Pricing pages work when they reduce uncertainty
A pricing page is not a sales pitch. It is a confidence check. The reader wants to know if you are in the right range, what drives the price, and what happens next. If your page makes those answers easy to find, it builds trust. If it hides them, it creates friction.
This is especially important for service businesses where every project is slightly different. A strong pricing page does not pretend everything is fixed. It shows the reality clearly and calmly.
If you want to see how pricing fits into the broader flow, compare this with the service page anatomy guide and the contact page guide. Those pages prepare the lead; the pricing page confirms fit.
Start with clarity, not cleverness
The FTC’s truth‑in‑advertising guidance is simple: advertising must be truthful and not misleading. That applies to pricing pages just as much as ads. If your pricing message implies something you cannot deliver, you create trust issues before a conversation even starts. See the FTC truth in advertising guidance.
For services, “truthful” usually means a range, not a single price. The key is honesty. If most projects land between $8k and $15k, say that and explain why. If a buyer’s scope can move that range, show what changes it.
Ranges work when they are clear and grounded
The FTC’s unfair or deceptive fees guidance emphasizes that disclosures must be clear and conspicuous, easy to notice, and not contradicted by other statements. That principle matters for pricing ranges. A range without scope notes is just another form of hidden information. See the FTC’s clear and conspicuous disclosure guidance.
The simplest way to make a range feel trustworthy is to explain what it includes. You do not need a checklist. A short paragraph that says “This range assumes X pages, Y integrations, and a single round of revisions” is enough. The point is to prevent surprise, not to write a contract.
If you already explain budgets and scope in detail elsewhere, link to your cost guide or the project brief so people can self‑qualify before asking for a quote.
Explain what changes the price
People accept price ranges when they understand what drives them. If you list price without context, the reader fills in the gaps with worst‑case assumptions. Keep it simple and use plain language. The U.S. National Archives plain language guidance recommends stating the major point first, then adding detail so readers do not have to dig for meaning.

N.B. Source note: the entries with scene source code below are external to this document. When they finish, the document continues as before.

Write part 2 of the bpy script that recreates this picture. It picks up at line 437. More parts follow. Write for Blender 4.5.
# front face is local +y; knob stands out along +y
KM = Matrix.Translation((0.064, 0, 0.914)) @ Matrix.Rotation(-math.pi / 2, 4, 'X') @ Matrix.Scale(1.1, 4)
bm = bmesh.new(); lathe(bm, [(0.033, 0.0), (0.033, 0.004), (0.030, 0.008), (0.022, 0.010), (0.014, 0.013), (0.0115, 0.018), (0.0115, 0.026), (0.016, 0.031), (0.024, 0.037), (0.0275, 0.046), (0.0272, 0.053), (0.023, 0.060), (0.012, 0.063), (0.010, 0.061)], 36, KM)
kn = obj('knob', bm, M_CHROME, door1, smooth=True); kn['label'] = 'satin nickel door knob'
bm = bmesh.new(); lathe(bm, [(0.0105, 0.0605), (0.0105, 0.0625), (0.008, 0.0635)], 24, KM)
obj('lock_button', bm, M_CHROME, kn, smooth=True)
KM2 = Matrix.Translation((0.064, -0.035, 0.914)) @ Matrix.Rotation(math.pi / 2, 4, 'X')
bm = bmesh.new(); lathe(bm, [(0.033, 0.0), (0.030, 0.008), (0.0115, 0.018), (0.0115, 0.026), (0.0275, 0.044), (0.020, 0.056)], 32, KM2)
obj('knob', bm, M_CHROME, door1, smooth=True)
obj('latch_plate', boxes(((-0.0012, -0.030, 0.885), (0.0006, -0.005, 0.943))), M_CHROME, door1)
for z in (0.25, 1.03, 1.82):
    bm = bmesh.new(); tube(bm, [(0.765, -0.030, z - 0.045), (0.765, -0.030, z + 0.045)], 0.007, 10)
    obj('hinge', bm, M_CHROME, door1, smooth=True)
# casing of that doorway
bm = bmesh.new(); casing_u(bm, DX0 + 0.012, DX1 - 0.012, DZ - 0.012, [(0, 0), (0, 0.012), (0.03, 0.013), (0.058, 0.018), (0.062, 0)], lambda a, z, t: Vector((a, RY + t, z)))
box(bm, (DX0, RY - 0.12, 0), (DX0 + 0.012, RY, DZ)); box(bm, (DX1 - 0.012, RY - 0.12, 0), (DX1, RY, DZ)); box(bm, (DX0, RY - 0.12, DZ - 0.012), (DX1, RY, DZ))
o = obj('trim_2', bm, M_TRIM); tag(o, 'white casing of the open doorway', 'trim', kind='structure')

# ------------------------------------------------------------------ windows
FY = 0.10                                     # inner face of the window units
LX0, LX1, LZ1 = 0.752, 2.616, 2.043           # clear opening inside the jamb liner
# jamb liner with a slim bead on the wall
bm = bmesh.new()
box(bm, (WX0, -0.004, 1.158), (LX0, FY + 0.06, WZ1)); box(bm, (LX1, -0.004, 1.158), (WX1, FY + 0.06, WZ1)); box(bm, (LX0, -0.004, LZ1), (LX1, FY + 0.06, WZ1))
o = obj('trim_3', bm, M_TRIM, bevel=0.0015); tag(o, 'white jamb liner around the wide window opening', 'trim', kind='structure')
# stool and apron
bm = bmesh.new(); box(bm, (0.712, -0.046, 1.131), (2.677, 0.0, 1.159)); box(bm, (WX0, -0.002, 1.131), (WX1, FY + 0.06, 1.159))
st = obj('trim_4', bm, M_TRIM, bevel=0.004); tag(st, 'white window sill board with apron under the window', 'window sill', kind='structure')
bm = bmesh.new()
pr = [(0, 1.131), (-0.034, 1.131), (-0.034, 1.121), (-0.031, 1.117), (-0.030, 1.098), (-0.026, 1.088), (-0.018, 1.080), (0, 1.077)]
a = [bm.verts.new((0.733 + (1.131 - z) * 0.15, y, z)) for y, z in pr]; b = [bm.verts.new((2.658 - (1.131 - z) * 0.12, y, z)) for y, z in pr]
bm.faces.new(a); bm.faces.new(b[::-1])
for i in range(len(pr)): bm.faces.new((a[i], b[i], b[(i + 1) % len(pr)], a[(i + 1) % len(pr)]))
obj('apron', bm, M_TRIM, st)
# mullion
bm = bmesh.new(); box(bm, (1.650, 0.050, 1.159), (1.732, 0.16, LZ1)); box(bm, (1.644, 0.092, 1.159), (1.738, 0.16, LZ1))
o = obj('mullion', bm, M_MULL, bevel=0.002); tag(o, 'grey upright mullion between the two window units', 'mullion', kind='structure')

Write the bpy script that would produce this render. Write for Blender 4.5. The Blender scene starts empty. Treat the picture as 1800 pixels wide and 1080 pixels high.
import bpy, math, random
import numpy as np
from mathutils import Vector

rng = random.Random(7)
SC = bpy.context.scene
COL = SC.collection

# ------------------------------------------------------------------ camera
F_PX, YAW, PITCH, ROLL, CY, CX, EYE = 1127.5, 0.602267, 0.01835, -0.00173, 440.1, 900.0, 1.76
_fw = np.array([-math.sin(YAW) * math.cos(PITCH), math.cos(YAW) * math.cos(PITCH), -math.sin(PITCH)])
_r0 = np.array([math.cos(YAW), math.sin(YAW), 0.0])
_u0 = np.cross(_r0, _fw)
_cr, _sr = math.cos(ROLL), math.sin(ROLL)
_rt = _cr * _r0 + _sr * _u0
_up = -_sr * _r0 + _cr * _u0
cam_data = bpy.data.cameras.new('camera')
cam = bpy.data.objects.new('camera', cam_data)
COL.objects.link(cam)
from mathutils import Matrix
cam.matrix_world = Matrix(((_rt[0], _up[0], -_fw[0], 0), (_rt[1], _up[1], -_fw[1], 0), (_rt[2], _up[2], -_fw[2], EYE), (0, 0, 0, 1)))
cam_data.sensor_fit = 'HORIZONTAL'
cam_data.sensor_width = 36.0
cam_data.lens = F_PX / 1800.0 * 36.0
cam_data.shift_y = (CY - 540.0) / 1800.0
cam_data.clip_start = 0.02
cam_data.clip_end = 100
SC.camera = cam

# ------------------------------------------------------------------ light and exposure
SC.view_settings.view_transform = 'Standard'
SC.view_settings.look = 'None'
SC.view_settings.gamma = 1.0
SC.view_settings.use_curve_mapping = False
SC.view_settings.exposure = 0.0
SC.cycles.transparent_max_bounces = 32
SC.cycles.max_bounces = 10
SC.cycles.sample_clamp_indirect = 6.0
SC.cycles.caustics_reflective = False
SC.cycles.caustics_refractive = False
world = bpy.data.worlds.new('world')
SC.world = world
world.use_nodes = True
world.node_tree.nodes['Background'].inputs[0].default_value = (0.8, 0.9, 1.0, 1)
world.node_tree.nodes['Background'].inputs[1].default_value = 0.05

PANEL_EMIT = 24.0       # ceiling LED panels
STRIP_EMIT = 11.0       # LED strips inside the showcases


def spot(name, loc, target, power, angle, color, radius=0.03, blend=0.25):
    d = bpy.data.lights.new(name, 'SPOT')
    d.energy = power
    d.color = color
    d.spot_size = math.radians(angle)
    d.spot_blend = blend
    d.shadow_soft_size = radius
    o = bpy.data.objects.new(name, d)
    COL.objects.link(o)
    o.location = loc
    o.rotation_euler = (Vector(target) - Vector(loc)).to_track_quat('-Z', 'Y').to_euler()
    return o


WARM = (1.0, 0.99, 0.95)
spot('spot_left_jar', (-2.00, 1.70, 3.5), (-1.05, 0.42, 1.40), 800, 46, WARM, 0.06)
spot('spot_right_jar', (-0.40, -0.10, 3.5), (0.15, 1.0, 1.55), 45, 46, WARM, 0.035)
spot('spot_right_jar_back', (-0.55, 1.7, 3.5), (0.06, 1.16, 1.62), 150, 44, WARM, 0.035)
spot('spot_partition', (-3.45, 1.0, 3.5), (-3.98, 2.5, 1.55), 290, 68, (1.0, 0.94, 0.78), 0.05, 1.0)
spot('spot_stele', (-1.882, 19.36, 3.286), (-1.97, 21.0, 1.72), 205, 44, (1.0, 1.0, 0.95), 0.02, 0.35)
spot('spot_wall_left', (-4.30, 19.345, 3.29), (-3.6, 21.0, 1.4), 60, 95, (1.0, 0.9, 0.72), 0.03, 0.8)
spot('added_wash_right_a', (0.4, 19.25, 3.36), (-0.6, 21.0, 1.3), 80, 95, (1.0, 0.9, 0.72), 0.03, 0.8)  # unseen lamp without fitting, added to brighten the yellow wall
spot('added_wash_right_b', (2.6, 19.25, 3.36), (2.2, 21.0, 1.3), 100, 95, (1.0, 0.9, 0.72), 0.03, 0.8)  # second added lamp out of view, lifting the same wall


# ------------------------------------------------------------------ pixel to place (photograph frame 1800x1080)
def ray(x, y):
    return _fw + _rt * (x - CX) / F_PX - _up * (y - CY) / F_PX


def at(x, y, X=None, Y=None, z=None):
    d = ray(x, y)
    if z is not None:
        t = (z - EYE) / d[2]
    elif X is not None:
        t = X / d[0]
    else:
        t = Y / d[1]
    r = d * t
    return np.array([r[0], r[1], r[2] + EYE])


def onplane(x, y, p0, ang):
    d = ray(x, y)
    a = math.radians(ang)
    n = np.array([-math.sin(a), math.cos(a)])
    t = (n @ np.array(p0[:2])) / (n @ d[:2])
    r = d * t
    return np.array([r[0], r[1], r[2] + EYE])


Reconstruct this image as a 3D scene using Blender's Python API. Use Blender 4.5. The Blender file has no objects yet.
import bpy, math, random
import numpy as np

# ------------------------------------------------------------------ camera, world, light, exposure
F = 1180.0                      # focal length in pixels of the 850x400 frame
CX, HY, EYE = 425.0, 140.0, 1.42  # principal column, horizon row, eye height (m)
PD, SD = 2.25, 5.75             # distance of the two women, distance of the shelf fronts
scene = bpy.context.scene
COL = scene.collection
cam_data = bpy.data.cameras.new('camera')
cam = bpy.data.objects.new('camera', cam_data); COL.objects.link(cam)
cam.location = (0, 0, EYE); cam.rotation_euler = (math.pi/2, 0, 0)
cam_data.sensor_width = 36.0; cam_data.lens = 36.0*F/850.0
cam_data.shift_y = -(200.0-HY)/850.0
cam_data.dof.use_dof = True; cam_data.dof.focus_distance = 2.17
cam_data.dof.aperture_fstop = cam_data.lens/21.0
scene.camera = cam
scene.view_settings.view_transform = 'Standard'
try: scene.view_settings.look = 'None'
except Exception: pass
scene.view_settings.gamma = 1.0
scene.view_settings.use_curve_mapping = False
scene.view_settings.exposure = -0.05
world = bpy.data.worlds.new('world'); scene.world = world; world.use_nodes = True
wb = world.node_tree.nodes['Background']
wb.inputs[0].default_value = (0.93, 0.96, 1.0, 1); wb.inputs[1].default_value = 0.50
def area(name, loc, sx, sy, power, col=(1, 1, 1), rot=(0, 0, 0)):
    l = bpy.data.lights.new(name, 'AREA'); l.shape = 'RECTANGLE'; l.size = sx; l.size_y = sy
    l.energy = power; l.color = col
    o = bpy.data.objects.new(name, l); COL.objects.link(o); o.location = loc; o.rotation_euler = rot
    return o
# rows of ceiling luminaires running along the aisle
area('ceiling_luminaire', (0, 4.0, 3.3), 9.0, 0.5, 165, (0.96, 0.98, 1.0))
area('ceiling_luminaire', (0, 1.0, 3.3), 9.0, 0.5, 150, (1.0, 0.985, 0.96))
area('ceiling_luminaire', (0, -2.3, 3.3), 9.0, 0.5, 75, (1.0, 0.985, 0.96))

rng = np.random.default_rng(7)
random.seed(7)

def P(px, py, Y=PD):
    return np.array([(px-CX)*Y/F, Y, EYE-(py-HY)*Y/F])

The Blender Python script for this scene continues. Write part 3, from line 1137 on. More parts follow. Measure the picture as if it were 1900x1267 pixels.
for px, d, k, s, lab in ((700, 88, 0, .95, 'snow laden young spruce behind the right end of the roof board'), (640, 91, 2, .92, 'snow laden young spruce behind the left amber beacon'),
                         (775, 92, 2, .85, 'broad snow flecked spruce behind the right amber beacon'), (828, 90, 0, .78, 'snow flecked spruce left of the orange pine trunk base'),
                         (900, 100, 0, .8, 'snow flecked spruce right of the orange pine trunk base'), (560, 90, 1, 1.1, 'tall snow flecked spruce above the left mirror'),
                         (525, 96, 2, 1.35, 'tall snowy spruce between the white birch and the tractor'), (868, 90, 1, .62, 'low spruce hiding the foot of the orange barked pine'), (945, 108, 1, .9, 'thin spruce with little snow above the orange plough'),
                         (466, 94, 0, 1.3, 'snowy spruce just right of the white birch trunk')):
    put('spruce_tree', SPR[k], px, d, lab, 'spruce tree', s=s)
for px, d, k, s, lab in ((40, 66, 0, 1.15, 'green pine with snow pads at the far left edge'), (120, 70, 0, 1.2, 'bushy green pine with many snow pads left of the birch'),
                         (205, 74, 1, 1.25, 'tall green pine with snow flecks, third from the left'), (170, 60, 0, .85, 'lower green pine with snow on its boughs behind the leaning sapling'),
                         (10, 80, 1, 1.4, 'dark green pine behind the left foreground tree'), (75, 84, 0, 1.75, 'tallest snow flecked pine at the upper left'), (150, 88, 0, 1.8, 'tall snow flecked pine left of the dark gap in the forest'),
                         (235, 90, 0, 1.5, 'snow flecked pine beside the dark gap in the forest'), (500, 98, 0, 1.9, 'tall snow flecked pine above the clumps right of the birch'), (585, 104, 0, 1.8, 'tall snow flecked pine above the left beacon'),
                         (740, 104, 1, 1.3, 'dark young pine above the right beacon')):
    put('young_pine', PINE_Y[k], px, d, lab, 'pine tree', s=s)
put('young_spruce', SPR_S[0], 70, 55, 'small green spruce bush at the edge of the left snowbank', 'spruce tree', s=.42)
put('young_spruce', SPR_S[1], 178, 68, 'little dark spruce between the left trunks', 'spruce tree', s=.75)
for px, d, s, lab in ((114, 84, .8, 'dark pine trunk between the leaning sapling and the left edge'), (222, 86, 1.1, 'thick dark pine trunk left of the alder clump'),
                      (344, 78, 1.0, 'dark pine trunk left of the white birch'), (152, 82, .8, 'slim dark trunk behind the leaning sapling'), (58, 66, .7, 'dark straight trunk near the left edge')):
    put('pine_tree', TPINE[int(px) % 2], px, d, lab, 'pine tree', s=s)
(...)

See the plain language principles.
A short paragraph about scope drivers is usually enough. Complexity, integrations, content volume, and launch timeline are common drivers for service work. You can show that without turning the page into a proposal.
Use anchors to set expectations, not to bait
Anchors are useful when they are honest. A minimum engagement price, a typical project range, or a “most common tier” helps the reader place themselves. What does not work is a fake anchor that you never intend to sell. That is where trust breaks.
Keep the anchor grounded in reality, and make it match how you actually price projects. The goal is to reduce uncertainty, not to win a negotiation.
Tie pricing to outcomes, not just deliverables
For service buyers, outcomes matter more than line items. If your pricing connects to a business outcome, it feels less arbitrary. That is why pricing pages work best when they sit alongside proof. Link to case studies or results‑focused posts like business website redesign ROI.
This also keeps the page grounded in reality. It reminds the reader that the price is tied to impact, not just hours.
Make the next step feel easy
A pricing page should end with a simple, calm next step. If you need structured details, send people to the project brief. If they have a smaller question, point them to contact. You do not need a hard sell. The right buyers will move forward when the page makes the path obvious.
If you want the whole flow to feel consistent, connect this page to the main services overview and keep the tone aligned across every step.